Isabelle does not evaluate lemma

Question

I'm reading the introduction "Programming and Provin in Isabelle/HOL" and try to do the exercise 2.2.

Currently I have the following:

theory Scratch
  imports Main
begin

fun add:: "nat ⇒ nat ⇒ nat" where
"add 0 n = n" |
"add (Suc m) n = Suc(add m n)"

lemma add_02 [simp]: "add m 0 = m"
  apply(induction m)
  apply(auto)
  done

lemma succ [simp]: "Suc (add m n) = add m (Suc n)"
  apply(induction m)
  apply(auto)
  done

lemma commutativity [simp]: "add n m = add m n"
  apply(induction n)
  apply(auto)
  done

lemma add1 [simp]: "Suc m = add m (Suc 0)"
  apply(induction m)
  apply(auto)
  done
  
lemma add1_commutativ [simp]: "add n (Suc m) = add m (Suc n) "
  apply(induction n)
  apply(auto)
  done

lemma associativity [simp]: "add n (add m t) = add (add n m) t"
  apply(induction n)
  apply(auto)
  done

end

In lemma add1_commutativ the apply(auto) has a red background color and the following keywords apply and done are all blue instead of the standard red.

I do not get any error message. Neither when I hover hover it nor in the output console.

What am I doing wrong?

Answer 1

The red background indicates that the line is currently being processed. It looks like the simplifier ran into an endless loop because of the add1 lemma. You can see this if you repeatedly apply the lemma manually using apply (subst add1):

Step 1. add 0 (Suc m) = add m (Suc 0)

Step 2. add 0 (add m (Suc 0)) = add m (Suc 0)

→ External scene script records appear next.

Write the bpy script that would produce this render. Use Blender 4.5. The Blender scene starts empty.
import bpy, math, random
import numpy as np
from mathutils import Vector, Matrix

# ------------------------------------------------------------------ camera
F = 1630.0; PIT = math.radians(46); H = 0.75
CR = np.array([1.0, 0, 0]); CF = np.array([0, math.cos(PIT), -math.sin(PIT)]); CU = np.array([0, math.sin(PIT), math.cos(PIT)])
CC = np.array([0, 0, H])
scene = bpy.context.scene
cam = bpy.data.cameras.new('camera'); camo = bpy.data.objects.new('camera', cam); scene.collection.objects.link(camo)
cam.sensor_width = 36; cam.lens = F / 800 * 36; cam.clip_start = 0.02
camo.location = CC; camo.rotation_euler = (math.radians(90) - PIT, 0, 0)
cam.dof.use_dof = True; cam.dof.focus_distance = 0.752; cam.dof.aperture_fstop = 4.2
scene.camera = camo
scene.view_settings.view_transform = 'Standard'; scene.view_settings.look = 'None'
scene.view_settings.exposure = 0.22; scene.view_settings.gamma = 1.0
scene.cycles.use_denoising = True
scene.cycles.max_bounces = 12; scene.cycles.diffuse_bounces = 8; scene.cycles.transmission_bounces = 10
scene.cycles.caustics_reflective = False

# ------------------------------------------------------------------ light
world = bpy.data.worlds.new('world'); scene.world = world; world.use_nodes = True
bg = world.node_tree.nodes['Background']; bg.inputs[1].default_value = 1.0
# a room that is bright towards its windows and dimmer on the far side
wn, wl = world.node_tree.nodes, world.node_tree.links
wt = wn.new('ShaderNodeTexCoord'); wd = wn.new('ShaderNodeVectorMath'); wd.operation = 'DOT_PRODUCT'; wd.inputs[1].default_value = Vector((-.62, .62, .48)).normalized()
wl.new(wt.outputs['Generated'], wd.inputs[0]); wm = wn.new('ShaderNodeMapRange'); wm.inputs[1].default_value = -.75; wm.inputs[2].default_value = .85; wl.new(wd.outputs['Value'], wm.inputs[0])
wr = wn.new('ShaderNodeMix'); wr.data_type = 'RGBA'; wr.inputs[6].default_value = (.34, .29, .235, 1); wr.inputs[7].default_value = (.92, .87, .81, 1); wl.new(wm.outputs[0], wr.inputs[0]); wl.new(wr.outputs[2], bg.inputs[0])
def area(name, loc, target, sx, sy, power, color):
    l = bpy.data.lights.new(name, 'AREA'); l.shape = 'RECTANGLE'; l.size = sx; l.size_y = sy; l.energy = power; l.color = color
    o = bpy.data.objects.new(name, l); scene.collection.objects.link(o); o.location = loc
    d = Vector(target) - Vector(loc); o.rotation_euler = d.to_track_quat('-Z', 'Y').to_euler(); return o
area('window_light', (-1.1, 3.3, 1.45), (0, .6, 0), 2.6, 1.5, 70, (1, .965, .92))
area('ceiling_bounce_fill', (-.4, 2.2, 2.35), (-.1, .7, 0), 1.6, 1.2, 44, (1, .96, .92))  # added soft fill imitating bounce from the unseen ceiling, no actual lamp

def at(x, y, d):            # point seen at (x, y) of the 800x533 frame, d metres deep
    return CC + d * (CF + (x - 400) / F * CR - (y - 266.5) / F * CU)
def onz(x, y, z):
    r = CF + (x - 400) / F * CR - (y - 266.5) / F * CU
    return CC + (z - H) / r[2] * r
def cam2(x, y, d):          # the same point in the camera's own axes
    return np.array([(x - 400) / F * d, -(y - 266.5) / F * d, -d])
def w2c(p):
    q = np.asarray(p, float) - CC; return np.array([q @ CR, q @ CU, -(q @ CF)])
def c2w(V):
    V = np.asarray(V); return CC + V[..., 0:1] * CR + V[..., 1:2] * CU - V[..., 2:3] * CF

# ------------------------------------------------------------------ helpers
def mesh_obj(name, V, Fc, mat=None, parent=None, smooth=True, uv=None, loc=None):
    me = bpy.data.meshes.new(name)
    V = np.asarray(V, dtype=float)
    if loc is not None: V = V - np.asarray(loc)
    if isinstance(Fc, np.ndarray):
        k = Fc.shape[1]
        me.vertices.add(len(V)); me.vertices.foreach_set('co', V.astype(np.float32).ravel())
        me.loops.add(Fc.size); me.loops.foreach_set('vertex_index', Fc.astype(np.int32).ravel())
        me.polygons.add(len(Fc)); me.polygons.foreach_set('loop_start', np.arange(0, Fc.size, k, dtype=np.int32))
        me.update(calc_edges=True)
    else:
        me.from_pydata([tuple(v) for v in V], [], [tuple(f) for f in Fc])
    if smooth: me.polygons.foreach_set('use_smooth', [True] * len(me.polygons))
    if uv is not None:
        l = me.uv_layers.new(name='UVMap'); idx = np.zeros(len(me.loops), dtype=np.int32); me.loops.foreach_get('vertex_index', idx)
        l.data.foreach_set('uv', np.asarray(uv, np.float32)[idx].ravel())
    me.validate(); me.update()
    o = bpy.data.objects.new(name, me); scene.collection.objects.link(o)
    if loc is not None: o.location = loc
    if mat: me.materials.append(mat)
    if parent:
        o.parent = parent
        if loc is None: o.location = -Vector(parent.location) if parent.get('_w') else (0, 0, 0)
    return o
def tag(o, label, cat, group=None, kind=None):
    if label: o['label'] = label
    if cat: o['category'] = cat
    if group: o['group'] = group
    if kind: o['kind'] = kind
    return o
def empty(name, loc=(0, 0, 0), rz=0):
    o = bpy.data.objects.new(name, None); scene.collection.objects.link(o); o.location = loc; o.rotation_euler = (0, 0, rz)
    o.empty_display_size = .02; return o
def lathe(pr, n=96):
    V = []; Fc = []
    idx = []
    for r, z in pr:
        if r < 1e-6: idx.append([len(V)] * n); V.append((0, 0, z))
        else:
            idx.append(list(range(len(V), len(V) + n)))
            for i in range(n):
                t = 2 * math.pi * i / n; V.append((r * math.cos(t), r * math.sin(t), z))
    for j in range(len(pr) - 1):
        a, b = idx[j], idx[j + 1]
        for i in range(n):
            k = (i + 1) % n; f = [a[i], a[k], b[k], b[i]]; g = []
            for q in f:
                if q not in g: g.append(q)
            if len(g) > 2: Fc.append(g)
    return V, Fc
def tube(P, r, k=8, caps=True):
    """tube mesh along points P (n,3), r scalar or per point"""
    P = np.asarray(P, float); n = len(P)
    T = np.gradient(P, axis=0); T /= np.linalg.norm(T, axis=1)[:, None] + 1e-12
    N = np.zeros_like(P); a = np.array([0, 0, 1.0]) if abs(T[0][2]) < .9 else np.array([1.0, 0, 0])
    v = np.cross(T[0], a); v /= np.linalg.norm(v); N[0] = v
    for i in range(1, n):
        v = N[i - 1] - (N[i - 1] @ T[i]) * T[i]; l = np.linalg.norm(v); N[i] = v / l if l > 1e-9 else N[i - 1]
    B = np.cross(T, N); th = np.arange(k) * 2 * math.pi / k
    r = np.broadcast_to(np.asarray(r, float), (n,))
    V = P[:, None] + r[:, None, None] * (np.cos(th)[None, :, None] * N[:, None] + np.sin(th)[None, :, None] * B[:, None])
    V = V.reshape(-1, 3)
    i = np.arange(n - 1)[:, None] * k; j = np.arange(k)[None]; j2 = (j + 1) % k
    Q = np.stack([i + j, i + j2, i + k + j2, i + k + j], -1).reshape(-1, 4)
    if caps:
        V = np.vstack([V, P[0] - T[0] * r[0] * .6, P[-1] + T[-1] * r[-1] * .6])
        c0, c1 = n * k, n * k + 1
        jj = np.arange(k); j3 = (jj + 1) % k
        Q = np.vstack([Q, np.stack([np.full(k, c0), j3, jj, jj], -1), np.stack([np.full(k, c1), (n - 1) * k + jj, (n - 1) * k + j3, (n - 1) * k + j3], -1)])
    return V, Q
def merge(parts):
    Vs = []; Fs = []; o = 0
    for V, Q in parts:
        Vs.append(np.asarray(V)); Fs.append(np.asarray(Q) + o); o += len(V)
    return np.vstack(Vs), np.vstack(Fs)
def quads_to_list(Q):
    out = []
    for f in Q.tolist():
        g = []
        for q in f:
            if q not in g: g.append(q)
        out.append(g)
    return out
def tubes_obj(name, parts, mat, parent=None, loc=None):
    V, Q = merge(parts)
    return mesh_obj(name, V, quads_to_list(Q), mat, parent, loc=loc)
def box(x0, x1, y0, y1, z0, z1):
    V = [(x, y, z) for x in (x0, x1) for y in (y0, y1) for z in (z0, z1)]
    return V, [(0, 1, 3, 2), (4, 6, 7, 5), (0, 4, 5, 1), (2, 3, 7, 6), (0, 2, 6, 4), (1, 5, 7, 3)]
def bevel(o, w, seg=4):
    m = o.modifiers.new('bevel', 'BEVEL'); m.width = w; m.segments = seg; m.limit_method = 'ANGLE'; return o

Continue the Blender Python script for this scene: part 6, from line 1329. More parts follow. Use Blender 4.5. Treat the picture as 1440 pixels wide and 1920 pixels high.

Step 3. add 0 (add m (add 0 (Suc 0))) = add m (Suc 0)

...

As you see, the term becomes bigger in every step and this process will never terminate.

In general you should try to write equations such that the right side is smaller than the left side, since the simplifier will use equations to rewrite terms from left to right.

So for your example you could change lemma add1 to add m (Suc 0) = Suc m and the proof will succeed.